A cheniere, or oak ridge, dead from saltwater intrusion

At the mouth of Bayou Lafourche sinks the once-called Orange City. Today it is known as Leeville: whatever oranges once grew there are gone with the land that supported them.10,000 miles of canals –dug by oil companies for the past eighty years- scratch themselves through south Louisiana’s marshlands like whip lashes across the back of the condemned.

                                            
Leeville, at the mouth of Bayou Lafourche, pre-Katrina
.
Louisiana’s economy depends upon petroleum. The state boomed in the 1970s; pumped out over three times as much oil as Saudi Arabi, before crashing in the 1980s when the swamps could no longer yield as much as expected.

                                            
Center Right: arial vie of a sunken graveyard

                                                
And so, these canals lie unused, increasing in width with the action of waves, bringing in saltwater that kills the plant life holding on to the land whose foundation has been sucked away. Supporting soil and minerals were removed because of oil exploration. This caused the natural process of subsidence (that is, the gradual sinking of the land) to speed up to an unsustainable rate. 

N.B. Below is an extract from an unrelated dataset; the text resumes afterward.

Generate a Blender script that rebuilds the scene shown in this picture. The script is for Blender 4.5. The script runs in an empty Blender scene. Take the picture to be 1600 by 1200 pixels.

Today Leeville is an island in all but name, but unlike the island that the Lamartinaires and Dubrocs had during ‘27 flood, it is an island that offers no protection. It is connected to the land only by a highway flanked on both sides by water: the exposed spinal cord of a rotting corpse.

Unlike their more northern cultural kin in Avoyelles or Lafayette, the people of the Bayou, of the Southeast Coast, are faced with the loss of their Songline.